Filing Date: November 21, 2012

According to the law firm press release, Hi-Crush Partners LP is a publicly traded Delaware limited partnership that produces monocrystalline “frac” sand, a specialized mineral that is used as a proppant to enhance the recovery rates of hydrocarbons from oil and natural gas wells.

The Complaint alleges that the Registration Statement issued in connection with the Company’s August 16, 2012 IPO was negligently prepared and, as a result, contained untrue statements of material facts, omitted to state other facts necessary to make the statements made not misleading and was not prepared in accordance with the rules and regulations governing its preparation.

Specifically, the Complaint alleges that the Registration Statement highlighted Baker Hughes Incorporated as one of Hi-Crush’s two largest customers and emphasized that it was obligated to purchase sand from Hi-Crush pursuant to a May 2012 “take-or-pay contract” that “require[d]” Baker Hughes “to pay a specified price for a specified volume of frac sand each month.” According to the Complaint though, on November 13, 2012, Hi-Crush was forced to disclose that Baker Hughes had unilaterally repudiated that supply contract, stating Hi-Crush was in breach. On this disclosure, Hi-Crush’s stock price fell $5 per share, or 25%, on extremely high trading volume of more than 3.3 million shares trading.

The Complaint alleges that the Registration Statement issued in connection with the IPO was false and misleading and/or failed to disclose the following adverse facts: (a) after executing the original supply contract with Hi-Crush in October 2011, beginning in February 2012, Baker Hughes began expressing an unwillingness to comply with that contract; (b) six months prior to the IPO, Baker Hughes had demanded significant volume and other concessions resulting in the execution of an amended supply contract; (c) according to Baker Hughes, Hi-Crush had, or was, violating confidentiality provisions in the supply contract; and (d) as a result, Baker Hughes would repudiate all of its financial obligations under the supply contract, materially decreasing Hi-Crush’s revenues and profits attributable to that important supply contract.

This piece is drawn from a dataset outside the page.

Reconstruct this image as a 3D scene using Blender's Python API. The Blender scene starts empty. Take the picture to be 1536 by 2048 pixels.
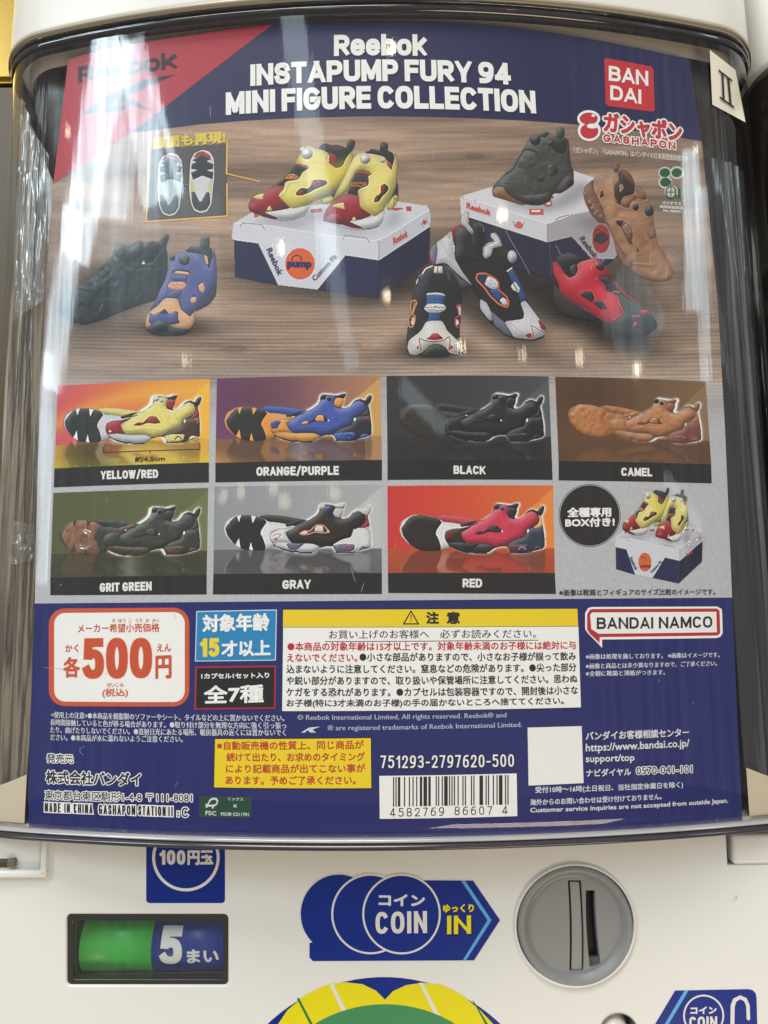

On February 11, 2013, the Court issued an order of consolidating the cases 12 Civ. 9212 and 12 Civ. 8557. The Order also appointed lead Plaintiff and lead Counsel in this case.

On February 15, 2013, the lead Plaintiffs filed an amended consolidated class action Complaint for violations of the federal securities laws.

On September 12, 2014, the parties entered into a Stipulation of Settlement. This Settlement was preliminarily approved by the Court 4 days later. On January 5, 2015, a final approval order was entered by the Court approving the Settlement and dismissing this case. An award of attorneys' fees and expenses was also made.